En compagnie d’un ami Bengali, Nicolas Springael s’est d’abord rendu dans l’extrême sud de l’Orissa, dans la région aborigène de Malkangiri – un pays perdu de forêts, de lacs et de collines, presque sans route et sans école. Pendant de nombreux jours, il a arpenté le district à pied, à bicyclette et en jeep. Il a rejoint ensuite la côte, une longue étendue de sable entre les villes de Puri et de Konarka, le domaine des pêcheurs, des joueurs de toupie et des enfants. Puis, dérogeant quelque peu à son habitude, le photographe s’est lancé dans un voyage itinérant en direction du Madhya Pradesh et du Bihar. Bien lui en prit, car il y rencontra musiciens, orfèvres et Brahmanes, ainsi qu’une femme qui le regarda droit dans les yeux.

Les images qu’il nous offre sont celles d’une Inde silencieuse, où hommes et femmes reposent dans l’étendue d’un paysage ou l’intimité d’une maison. Des paysans battent le riz, le geste suspendu dans le ciel. Une villageoise traverse la forêt, un fagot sur la tête. Une famille se repose au pied d’un arbre, des pêcheurs rentrent leur barque, un homme se prosterne devant un renonçant…

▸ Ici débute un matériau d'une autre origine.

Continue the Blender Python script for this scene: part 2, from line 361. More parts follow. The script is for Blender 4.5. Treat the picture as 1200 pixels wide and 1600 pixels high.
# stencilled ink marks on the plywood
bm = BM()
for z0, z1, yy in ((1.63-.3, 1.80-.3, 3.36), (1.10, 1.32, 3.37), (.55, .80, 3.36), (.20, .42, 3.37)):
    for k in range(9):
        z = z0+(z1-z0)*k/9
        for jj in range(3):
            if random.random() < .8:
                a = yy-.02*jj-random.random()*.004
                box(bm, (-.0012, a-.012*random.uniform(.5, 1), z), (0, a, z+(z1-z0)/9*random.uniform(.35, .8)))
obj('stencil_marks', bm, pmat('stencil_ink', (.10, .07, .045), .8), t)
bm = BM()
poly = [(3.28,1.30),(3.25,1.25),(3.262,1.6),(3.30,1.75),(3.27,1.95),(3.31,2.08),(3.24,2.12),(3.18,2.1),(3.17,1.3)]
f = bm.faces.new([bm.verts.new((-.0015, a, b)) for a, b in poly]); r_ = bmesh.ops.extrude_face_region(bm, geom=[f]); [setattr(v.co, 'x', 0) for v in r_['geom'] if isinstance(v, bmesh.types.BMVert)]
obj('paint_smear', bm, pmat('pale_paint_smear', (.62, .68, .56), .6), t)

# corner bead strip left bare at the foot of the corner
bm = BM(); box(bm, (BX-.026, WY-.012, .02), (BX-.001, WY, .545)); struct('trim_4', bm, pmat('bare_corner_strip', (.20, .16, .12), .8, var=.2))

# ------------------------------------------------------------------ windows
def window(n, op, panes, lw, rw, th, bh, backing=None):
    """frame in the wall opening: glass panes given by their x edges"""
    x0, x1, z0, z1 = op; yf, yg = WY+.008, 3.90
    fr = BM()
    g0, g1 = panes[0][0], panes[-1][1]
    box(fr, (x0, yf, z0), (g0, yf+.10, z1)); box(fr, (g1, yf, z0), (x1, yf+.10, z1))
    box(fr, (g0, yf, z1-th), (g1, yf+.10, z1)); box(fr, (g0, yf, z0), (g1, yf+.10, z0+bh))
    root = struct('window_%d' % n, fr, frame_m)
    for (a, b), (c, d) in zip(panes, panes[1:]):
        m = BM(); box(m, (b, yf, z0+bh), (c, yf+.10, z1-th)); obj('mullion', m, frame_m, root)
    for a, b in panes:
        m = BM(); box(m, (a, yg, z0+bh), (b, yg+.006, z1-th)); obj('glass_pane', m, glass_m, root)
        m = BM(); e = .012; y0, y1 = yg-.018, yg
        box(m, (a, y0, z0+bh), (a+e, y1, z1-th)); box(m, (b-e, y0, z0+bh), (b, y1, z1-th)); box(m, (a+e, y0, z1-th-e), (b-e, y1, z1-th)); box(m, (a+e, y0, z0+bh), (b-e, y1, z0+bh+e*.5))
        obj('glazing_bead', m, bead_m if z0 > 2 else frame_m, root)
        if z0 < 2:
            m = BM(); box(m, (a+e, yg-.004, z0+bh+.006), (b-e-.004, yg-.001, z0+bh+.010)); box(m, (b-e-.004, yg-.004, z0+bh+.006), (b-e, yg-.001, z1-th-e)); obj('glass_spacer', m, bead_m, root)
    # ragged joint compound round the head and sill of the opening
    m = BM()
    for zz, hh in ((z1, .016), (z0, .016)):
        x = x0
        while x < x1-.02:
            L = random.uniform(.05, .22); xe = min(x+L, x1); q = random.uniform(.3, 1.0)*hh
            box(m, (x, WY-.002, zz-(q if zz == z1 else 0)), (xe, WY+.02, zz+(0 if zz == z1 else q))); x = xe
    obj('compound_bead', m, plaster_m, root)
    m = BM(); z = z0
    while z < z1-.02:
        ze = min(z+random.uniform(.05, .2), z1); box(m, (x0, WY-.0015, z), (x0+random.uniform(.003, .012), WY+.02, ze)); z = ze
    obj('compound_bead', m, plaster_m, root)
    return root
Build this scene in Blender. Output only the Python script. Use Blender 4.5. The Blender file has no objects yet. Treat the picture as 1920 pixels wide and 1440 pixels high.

Photographies sans parole mais aussi sans écrit, dans un pays qui ne manque pas d’enseignes et d’inscriptions en tout genre. La grâce des corps, l’intensité des regards, l’ombre portée d’une silhouette, la finesse d’une main levée sont les seuls signes humains qui composent les écrits de lumière du photographe.

Bernard De Backer, 1999

Présentation du livre sur le site du photographe

Post-Scriptum : L’Orissa se nomme Odisha depuis novembre 2011.